The exploration of early language development, Smith explains, centers on the two parts of the learning process: the training data and the mechanisms that do the learning.

“The data for learning, the experience on which visual category learning occurs in infants, is fundamentally different from the experiences that are used in machine learning to train computer vision — and from the experiences that are used in experimental psychology studies of learning,” Smith said.

Those differences, she said, may help explain why the human visual system is so sophisticated, and why babies “can learn object names in one shot.”

From the Eyes of Babes

Smith has employed a variety of methods to study linguistic development and object learning. But one of her best-known approaches is the use of head-mounted video cameras, eye trackers (typically embedded in a hat or headband), and motion sensors to view a child’s visual world from his or her own point of view. The bulk of this work is being conducted through the Home-View Project, an initiative that Smith and her Indiana University colleague Chen Yu developed with support from the National Science Foundation.

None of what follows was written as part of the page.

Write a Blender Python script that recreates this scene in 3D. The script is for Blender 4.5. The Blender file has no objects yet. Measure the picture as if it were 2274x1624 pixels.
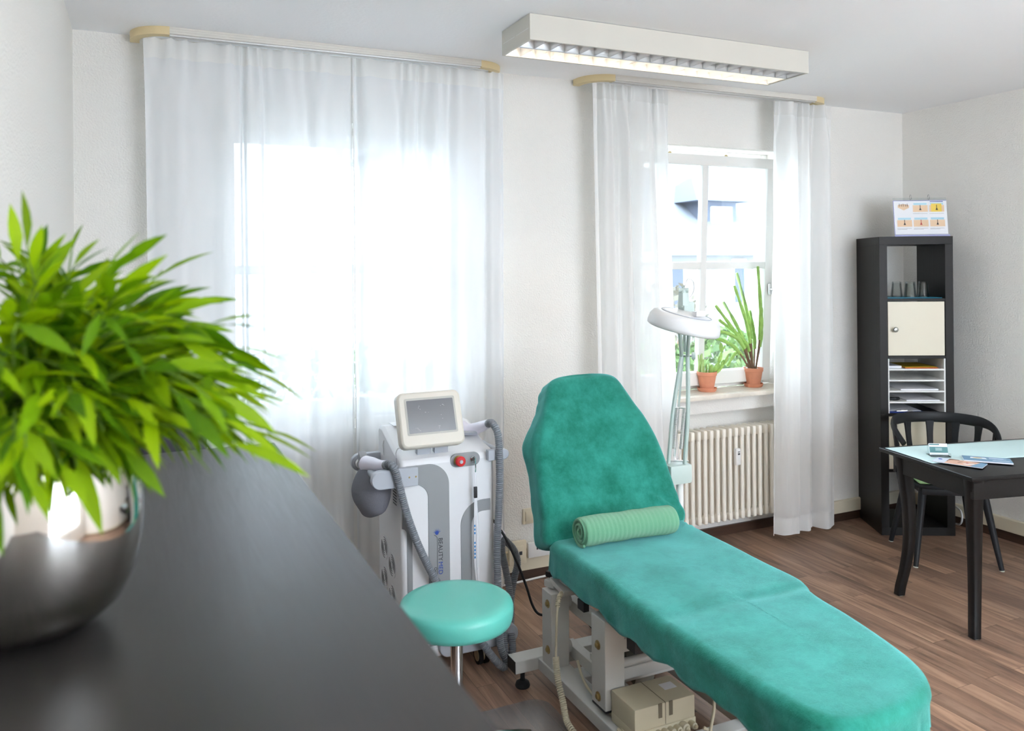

The Home-View Project has collected nearly 500 hours of video involving more than 100 babies, who range in age from 3 weeks to 24 months, as they go about their daily lives at home. The data collected to date show that babies learn a massive amount of information based on just a few faces, objects, and categories, with that learning changing at different points in time. They generate their own data for learning based on how they move and position their bodies. In the first few months of life, when they possess little control of the head and body, they’re mainly seeing the faces of their parents and caregivers. But as they approach their first birthday, they focus more of their attention on hands and objects.

In all these domains, they learn a lot about a few specific things — their mother’s face, their sippy cup, the family dog. At the same time, they’re learning “a very little about lots and lots of other stuff,” Smith said.

Her recent experiments indicate that babies learn the names of objects based on the prevalence of those objects in their visual world. In one study, the results of which were published in 2016, Smith and her team of researchers examined videos that showed the visual field of babies ages 8 to 10 months. The children wore the cameras at home for an average of 4.4 hours per day.

The researchers focused their observation on hours of mealtime scenes, Smith explained.

“We counted as mealtime any event that had food or dishes in it,” she said. “If a dog was eating, that’s a mealtime. Cheerios on the living room floor — mealtime. ”

Although most scenes were cluttered, a few objects (e.g., a chair, a spoon, a bottle) were the most frequent items in the child’s visual experience. And with this approach, the researchers could identify when the children learned names for object categories and individual objects. Results showed that the first nouns the children learned centered on the objects they saw most consistently.

“This suggests to us that visual pervasiveness itself — day in, day out, hours upon hours, from many different viewpoints — may be critical to visual learning about objects, to building segmentation, to finding things in clutter, to building strong visual memories so that you can eventually get a word attached to them,” Smith says.

The World in Their Hands

Her experiments are also examining how babies’ visual experiences with contrast and light change over time, and how the eventual experience of engaging objects with their hands factors into their object-name learning. By the time infants reach their first birthday, they’re beginning to control what they see by handling objects, not just looking at them.

“By holding [an object], looking at it, and mom naming it for them, toddlers create clean images of single objects that dominate in the scene,” Smith said. “When parents name objects at those clean moments, the child is much more likely to learn the object name.”

Smith’s research is now examining the roles that culture and socioeconomics play in these processes. A parallel Home-View Project in India, for example, is working with children in a remote village that lacks electricity.

The research has left Smith confident that machines may indeed become one-shot category learners if they’re simply fed infant head-camera images. Understanding the roles of environment and visual experiences also could lead to new interventions for children with conditions such as autism spectrum disorder, which are associated with language and visual learning deficits.

“Could we alter the developmental outcomes for children,” she asked, “by providing differently structured day-in and day-out data for learning, giving them a workaround if something’s amiss?”